Tuttavia, vi sono elementi che potrebbero costituire ostacoli nel processo di normalizzazione, primo su tutti, secondo quanto affermato dal leader del governo di transizione sudanese, Abdallah Hamdok, che il governo attualmente in carica non ha mandato per decidere in materia di normalizzazione con Israele, rimandando la questione a quando sarebbero stati formati degli organi di transizione per il Sudan, che al momento ancora è privo di un organo legislativo.

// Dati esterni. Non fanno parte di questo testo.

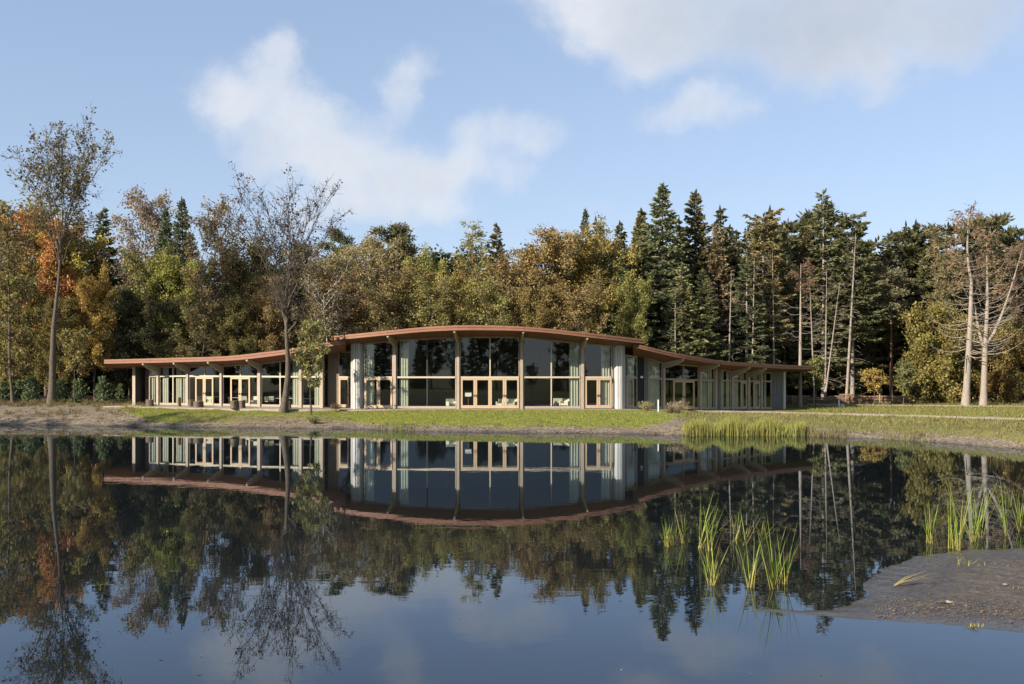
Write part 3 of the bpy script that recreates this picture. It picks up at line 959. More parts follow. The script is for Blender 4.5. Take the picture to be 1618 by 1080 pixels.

Hamdok ha comunque ribadito la richiesta all’amministrazione americana di rimuovere il paese dall’elenco di stati sostenitori di organizzazioni terroristiche al fine di favorire tale processo di normalizzazione, cui si è sommato l’invito a separare l’avanzamento dell’uscita dall’elenco da quello della normalizzazione con Israele.
I colloqui ad Abu Dhabi
Per portare avanti un dialogo su questi temi, una delegazione di alto livello partita da Khartoum si è recata ad Abu Dhabi sotto la guida del generale Abdel-Fattah al-Burhan, capo del Consiglio Militare di Transizione e promotore delle principali riforme democratiche del paese in seguito alla deposizione del regime di Bashir.
Citando fonti anonime, sempre lo stesso Axios ha riferito che oltre alla rimozione dalla lista del terrorismo, il Sudan avrebbe chiesto oltre 3 miliardi di dollari da poter gestire in tematiche umanitarie in cambio di un accordo con Israele, cercando inoltre una fornitura continuativa di aiuti economici da parte di Stati Uniti ed Emirati Arabi per i prossimi 3 anni.
Il ruolo degli USA
Per gli Stati Uniti, la normalizzazione dei rapporti fra Israele e Sudan non è solo un obiettivo volto ad aiutare l’alleato mediorientale e nemmeno uno dei tanti punti di politica estera voluti dalla presidenza Trump da portare a termine prima delle elezioni di novembre.
Si tratta prima di tutto di attrarre lo stato africano verso l’orbita di Washington sottraendolo a quella di Mosca, preziosa alleata durante il regime di al-Bashir, in particolare nel periodo immediatamente successivo al 2016, quando fondi russi finanziarono la costruzione di una centrale nucleare per sopperire alla mancanza di elettricità e di servizi in generale nel paese. Non mancano tuttavia le opposizioni a questi accordi di normalizzazione con Israele, prima tra tutte quella palestinese, che definisce ‘’un vero e proprio tradimento’’ la loro firma, la quale andrebbe a indebolire ancor di più la posizione panaraba del riconoscimento di Israele basato sul ritiro dello stesso dal territorio occupato e dal riconoscimento della Palestina come stato a sé, opposizione che la comunità palestinese sta portando da mesi alle luci della ribalta con una serrata propaganda via web.